Qatar has begun taxing sugary drinks. Starting Monday, the General Tax Authority (GTA) began applying a new excise tax on sweetened beverages — and, in a notable twist, the more sugar a drink contains, the more it will be taxed. Under the new "tiered volumetric" model, the levy is calculated not by the size of a product but by the amount of sugar or added sweeteners packed into it.
In a statement issued Monday, the Authority said the mechanism comes into force under Law No. 2 of 2026, which amends parts of the Excise Tax Law and, crucially, widens the list of goods that can be taxed. That list now takes in sugar-sweetened drinks — think soft drinks and juices with added sugar — along with products that can be turned into a beverage and carry sugar or sweeteners, such as concentrates, powders and extracts.

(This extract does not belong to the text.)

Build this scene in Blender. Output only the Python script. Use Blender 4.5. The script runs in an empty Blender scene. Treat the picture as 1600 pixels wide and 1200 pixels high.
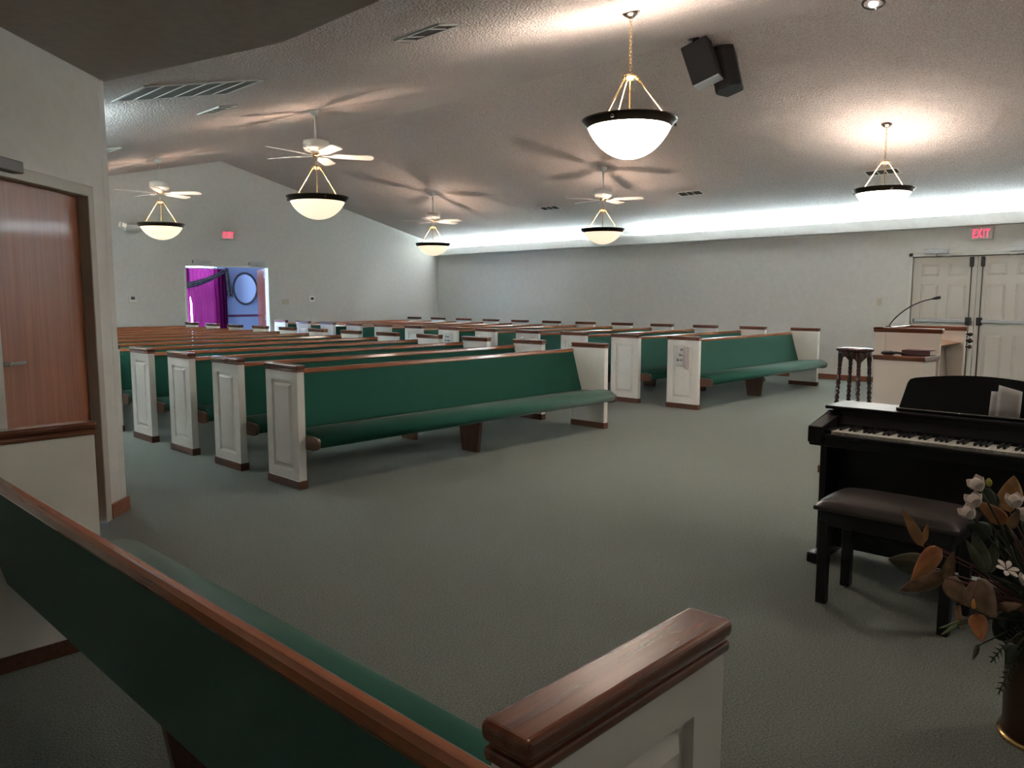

For businesses, there is paperwork to file. The GTA said everyone holding excise goods must submit a "transitional declaration" through the Dhareeba platform, essentially a formal count of their taxable stock. The rules then split by volume. If a company is sitting on less than 200,000 litres, it simply files the declaration and pays nothing. If the stockpile is 200,000 litres or more, the business must submit an audited inventory report confirming the quantity held — and settle any tax owed.
Here is the part worth underlining: how much is owed depends on sugar, not size. The GTA stressed that the bill is not set by the sheer volume of inventory but by the sugar or sweetener content of the drinks. In practice, a company could clear the 200,000-litre threshold and still owe nothing, provided all its products fall into non-taxable categories. The tax bites only on beverages carrying medium or high levels of added sugar.
The Authority has set clear deadlines. Taxpayers are urged to file their return through Dhareeba within 90 days of July 6, 2026, and to pay whatever is due within 30 days of filing.
There is also relief for cafes and restaurants. The GTA clarified that the excise tax applies only to packaged products; drinks made fresh and handed straight to the customer without sealed packaging — a barista's latte, a freshly squeezed juice — fall outside its scope.
Ultimately, the measure is about health as much as revenue. It forms part of a wider national push to curb consumption of high-sugar products and to nudge manufacturers into reformulating their recipes with less sugar — a change the state hopes will lift public health and, with it, the overall quality of life.